The hype was building, and the token's value surged rapidly. However, the project developers suddenly vanished after cashing out their tokens, leaving investors with nothing. The token price plummeted almost to zero.

AnubisDAO#AnubisDAO

AnubisDAO, a decentralized autonomous organization (DAO), promised investors significant returns and raised nearly $60 million within hours of its launch. However, the project's liquidity quickly vanished as the developers ran away with the investors' money.

The community was disheartened as the project's social media accounts were deleted, and the website became inaccessible, revealing a 'rug pull.'

How 'rug pulls' work in cryptocurrency

In the world of cryptocurrencies, a 'rug pull' resembles a seller at a bustling market who sets up an enticing stall but runs away with the buyers' money, leaving them with empty promises.

Imagine a crowded market where vendors sell various goods. A 'rug pull' is like a seller who sets up an impressive stall, attracting buyers with promises of valuable goods. The seller takes pre-orders for these goods at high prices. When the market is filled with hype, the seller suddenly disappears, leaving behind an empty stall and worthless booking receipts.

In the context of cryptocurrencies, the seller can perpetrate this fraud in several ways. One way is when fraudulent developers insert hidden loopholes into the smart contract to control the native token or steal cryptocurrency from investors. In such a 'rug pull' scheme, the developers' malicious intent is evident from the start.

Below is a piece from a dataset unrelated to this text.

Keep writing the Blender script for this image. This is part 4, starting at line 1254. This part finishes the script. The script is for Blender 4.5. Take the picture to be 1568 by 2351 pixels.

Secondly, developers may employ a technique known as 'dumping.' This involves scammers quickly selling their cryptocurrency assets. This action sharply decreases the value of other investors' tokens, resulting in losses. In cryptocurrency, 'pump and dump' schemes refer to market manipulation where scammers deliberately inflate the price of a digital asset ('pump') and then sell their assets at a high price ('dump'). This action results in significant losses for other investors.

Thirdly, scammers can execute a 'rug pull' by limiting sell orders. They restrict the sale of tokens for everyone except a few specific addresses. This allows the scammers to sell their tokens at will, while ordinary token holders cannot sell, ultimately rendering their assets worthless.

Is a crypto 'rug pull' illegal?

Laws around the world are increasingly targeting crypto 'rug pulls,' classifying them as fraud, theft, or violations of securities legislation.

Most jurisdictions around the world consider crypto 'rug pulls' illegal. Regulatory bodies across the globe are actively combating crypto 'rug pulls,' including the U.S. Securities and Exchange Commission and the U.K. Financial Conduct Authority (FCA).

Individuals involved in 'rug pulls' can face hefty fines, asset confiscation, and prison sentences. Despite the penalties, the decentralized and often anonymous nature of cryptocurrency transactions poses significant challenges for law enforcement. Victims of 'rug pulls' often have limited legal recourse due to unidentified developers and the cross-border nature of digital assets.

Despite these challenges, efforts to improve the legal framework for regulating cryptocurrencies continue. In May 2023, the European Union introduced the world's first comprehensive cryptocurrency regulations known as the Markets in Crypto-Assets Regulation (MiCA), aimed at overseeing and protecting crypto markets. As legislators' understanding of cryptocurrencies deepens, regulations in other parts of the world are also expected to improve.